▸ TASK DETAILS
Output each line of the material exactly as it stands.

============

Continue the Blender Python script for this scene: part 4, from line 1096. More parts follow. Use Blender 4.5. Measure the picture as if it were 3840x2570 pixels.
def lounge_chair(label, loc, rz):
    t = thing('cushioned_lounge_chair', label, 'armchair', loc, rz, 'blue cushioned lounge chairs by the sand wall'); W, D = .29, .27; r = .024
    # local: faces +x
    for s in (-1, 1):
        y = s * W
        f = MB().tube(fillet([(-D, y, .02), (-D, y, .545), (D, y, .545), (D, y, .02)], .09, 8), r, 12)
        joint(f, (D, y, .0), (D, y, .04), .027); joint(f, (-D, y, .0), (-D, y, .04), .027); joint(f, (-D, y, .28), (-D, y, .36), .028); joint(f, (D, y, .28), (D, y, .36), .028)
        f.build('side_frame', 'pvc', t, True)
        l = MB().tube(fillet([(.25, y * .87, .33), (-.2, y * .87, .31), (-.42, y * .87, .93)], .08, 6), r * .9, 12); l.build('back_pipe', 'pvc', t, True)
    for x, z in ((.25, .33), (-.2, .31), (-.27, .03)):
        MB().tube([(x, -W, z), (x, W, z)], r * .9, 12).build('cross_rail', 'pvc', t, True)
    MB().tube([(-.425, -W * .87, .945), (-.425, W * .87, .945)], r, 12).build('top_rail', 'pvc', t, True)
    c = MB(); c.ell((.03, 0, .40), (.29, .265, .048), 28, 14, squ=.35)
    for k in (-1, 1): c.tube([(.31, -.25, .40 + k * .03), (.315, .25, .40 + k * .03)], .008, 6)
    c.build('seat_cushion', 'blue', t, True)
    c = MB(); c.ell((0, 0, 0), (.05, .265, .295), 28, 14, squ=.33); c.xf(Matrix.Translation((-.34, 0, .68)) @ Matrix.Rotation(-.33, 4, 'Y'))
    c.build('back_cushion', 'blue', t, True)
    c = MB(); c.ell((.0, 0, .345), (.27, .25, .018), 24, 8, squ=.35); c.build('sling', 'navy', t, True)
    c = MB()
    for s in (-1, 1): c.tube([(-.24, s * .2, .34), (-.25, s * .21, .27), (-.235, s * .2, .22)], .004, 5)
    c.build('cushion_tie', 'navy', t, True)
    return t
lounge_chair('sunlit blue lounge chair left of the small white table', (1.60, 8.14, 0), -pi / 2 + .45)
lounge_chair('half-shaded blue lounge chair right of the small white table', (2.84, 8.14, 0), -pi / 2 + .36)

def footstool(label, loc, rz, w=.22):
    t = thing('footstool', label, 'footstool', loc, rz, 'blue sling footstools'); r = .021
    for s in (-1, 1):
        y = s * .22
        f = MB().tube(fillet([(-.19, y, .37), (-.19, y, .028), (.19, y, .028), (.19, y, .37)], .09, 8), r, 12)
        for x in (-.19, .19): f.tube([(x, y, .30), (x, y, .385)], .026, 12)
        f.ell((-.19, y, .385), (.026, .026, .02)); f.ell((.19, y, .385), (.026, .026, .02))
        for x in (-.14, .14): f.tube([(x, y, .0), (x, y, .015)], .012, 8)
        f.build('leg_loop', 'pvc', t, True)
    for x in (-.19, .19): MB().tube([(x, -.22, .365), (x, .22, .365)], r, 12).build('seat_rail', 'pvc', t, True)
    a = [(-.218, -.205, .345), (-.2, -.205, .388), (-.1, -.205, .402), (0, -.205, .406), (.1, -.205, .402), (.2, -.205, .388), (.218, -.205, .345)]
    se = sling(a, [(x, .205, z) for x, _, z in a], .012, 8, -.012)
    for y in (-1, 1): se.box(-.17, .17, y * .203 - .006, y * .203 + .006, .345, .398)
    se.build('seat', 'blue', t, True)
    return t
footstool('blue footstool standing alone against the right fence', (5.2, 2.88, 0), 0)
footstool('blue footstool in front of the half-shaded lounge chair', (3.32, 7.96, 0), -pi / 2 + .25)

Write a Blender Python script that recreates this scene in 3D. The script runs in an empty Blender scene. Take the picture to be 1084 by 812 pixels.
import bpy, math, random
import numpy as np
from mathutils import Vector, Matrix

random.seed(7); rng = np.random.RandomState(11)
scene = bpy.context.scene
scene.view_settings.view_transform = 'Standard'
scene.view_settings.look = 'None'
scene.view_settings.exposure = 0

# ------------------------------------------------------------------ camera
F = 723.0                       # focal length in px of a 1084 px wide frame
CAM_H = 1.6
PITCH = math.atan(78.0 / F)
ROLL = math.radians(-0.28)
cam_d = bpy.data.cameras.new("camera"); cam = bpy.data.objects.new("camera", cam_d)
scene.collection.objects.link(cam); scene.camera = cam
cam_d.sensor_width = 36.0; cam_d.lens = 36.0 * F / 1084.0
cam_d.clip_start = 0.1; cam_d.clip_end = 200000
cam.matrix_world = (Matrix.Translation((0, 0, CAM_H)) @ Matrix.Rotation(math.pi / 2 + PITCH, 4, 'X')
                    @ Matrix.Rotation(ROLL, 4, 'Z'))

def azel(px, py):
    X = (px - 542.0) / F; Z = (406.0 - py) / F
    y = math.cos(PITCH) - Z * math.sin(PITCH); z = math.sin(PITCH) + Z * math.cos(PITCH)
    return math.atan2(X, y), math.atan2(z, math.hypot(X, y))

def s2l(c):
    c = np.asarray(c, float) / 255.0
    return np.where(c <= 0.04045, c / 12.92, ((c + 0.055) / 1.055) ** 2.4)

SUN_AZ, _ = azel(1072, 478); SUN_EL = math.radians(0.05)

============

▸ FINAL RESULT
Continue the Blender Python script for this scene: part 4, from line 1096. More parts follow. Use Blender 4.5. Measure the picture as if it were 3840x2570 pixels.
def lounge_chair(label, loc, rz):
    t = thing('cushioned_lounge_chair', label, 'armchair', loc, rz, 'blue cushioned lounge chairs by the sand wall'); W, D = .29, .27; r = .024
    # local: faces +x
    for s in (-1, 1):
        y = s * W
        f = MB().tube(fillet([(-D, y, .02), (-D, y, .545), (D, y, .545), (D, y, .02)], .09, 8), r, 12)
        joint(f, (D, y, .0), (D, y, .04), .027); joint(f, (-D, y, .0), (-D, y, .04), .027); joint(f, (-D, y, .28), (-D, y, .36), .028); joint(f, (D, y, .28), (D, y, .36), .028)
        f.build('side_frame', 'pvc', t, True)
        l = MB().tube(fillet([(.25, y * .87, .33), (-.2, y * .87, .31), (-.42, y * .87, .93)], .08, 6), r * .9, 12); l.build('back_pipe', 'pvc', t, True)
    for x, z in ((.25, .33), (-.2, .31), (-.27, .03)):
        MB().tube([(x, -W, z), (x, W, z)], r * .9, 12).build('cross_rail', 'pvc', t, True)
    MB().tube([(-.425, -W * .87, .945), (-.425, W * .87, .945)], r, 12).build('top_rail', 'pvc', t, True)
    c = MB(); c.ell((.03, 0, .40), (.29, .265, .048), 28, 14, squ=.35)
    for k in (-1, 1): c.tube([(.31, -.25, .40 + k * .03), (.315, .25, .40 + k * .03)], .008, 6)
    c.build('seat_cushion', 'blue', t, True)
    c = MB(); c.ell((0, 0, 0), (.05, .265, .295), 28, 14, squ=.33); c.xf(Matrix.Translation((-.34, 0, .68)) @ Matrix.Rotation(-.33, 4, 'Y'))
    c.build('back_cushion', 'blue', t, True)
    c = MB(); c.ell((.0, 0, .345), (.27, .25, .018), 24, 8, squ=.35); c.build('sling', 'navy', t, True)
    c = MB()
    for s in (-1, 1): c.tube([(-.24, s * .2, .34), (-.25, s * .21, .27), (-.235, s * .2, .22)], .004, 5)
    c.build('cushion_tie', 'navy', t, True)
    return t
lounge_chair('sunlit blue lounge chair left of the small white table', (1.60, 8.14, 0), -pi / 2 + .45)
lounge_chair('half-shaded blue lounge chair right of the small white table', (2.84, 8.14, 0), -pi / 2 + .36)

def footstool(label, loc, rz, w=.22):
    t = thing('footstool', label, 'footstool', loc, rz, 'blue sling footstools'); r = .021
    for s in (-1, 1):
        y = s * .22
        f = MB().tube(fillet([(-.19, y, .37), (-.19, y, .028), (.19, y, .028), (.19, y, .37)], .09, 8), r, 12)
        for x in (-.19, .19): f.tube([(x, y, .30), (x, y, .385)], .026, 12)
        f.ell((-.19, y, .385), (.026, .026, .02)); f.ell((.19, y, .385), (.026, .026, .02))
        for x in (-.14, .14): f.tube([(x, y, .0), (x, y, .015)], .012, 8)
        f.build('leg_loop', 'pvc', t, True)
    for x in (-.19, .19): MB().tube([(x, -.22, .365), (x, .22, .365)], r, 12).build('seat_rail', 'pvc', t, True)
    a = [(-.218, -.205, .345), (-.2, -.205, .388), (-.1, -.205, .402), (0, -.205, .406), (.1, -.205, .402), (.2, -.205, .388), (.218, -.205, .345)]
    se = sling(a, [(x, .205, z) for x, _, z in a], .012, 8, -.012)
    for y in (-1, 1): se.box(-.17, .17, y * .203 - .006, y * .203 + .006, .345, .398)
    se.build('seat', 'blue', t, True)
    return t
footstool('blue footstool standing alone against the right fence', (5.2, 2.88, 0), 0)
footstool('blue footstool in front of the half-shaded lounge chair', (3.32, 7.96, 0), -pi / 2 + .25)

Write a Blender Python script that recreates this scene in 3D. The script runs in an empty Blender scene. Take the picture to be 1084 by 812 pixels.
import bpy, math, random
import numpy as np
from mathutils import Vector, Matrix

random.seed(7); rng = np.random.RandomState(11)
scene = bpy.context.scene
scene.view_settings.view_transform = 'Standard'
scene.view_settings.look = 'None'
scene.view_settings.exposure = 0

# ------------------------------------------------------------------ camera
F = 723.0                       # focal length in px of a 1084 px wide frame
CAM_H = 1.6
PITCH = math.atan(78.0 / F)
ROLL = math.radians(-0.28)
cam_d = bpy.data.cameras.new("camera"); cam = bpy.data.objects.new("camera", cam_d)
scene.collection.objects.link(cam); scene.camera = cam
cam_d.sensor_width = 36.0; cam_d.lens = 36.0 * F / 1084.0
cam_d.clip_start = 0.1; cam_d.clip_end = 200000
cam.matrix_world = (Matrix.Translation((0, 0, CAM_H)) @ Matrix.Rotation(math.pi / 2 + PITCH, 4, 'X')
                    @ Matrix.Rotation(ROLL, 4, 'Z'))

def azel(px, py):
    X = (px - 542.0) / F; Z = (406.0 - py) / F
    y = math.cos(PITCH) - Z * math.sin(PITCH); z = math.sin(PITCH) + Z * math.cos(PITCH)
    return math.atan2(X, y), math.atan2(z, math.hypot(X, y))

def s2l(c):
    c = np.asarray(c, float) / 255.0
    return np.where(c <= 0.04045, c / 12.92, ((c + 0.055) / 1.055) ** 2.4)

SUN_AZ, _ = azel(1072, 478); SUN_EL = math.radians(0.05)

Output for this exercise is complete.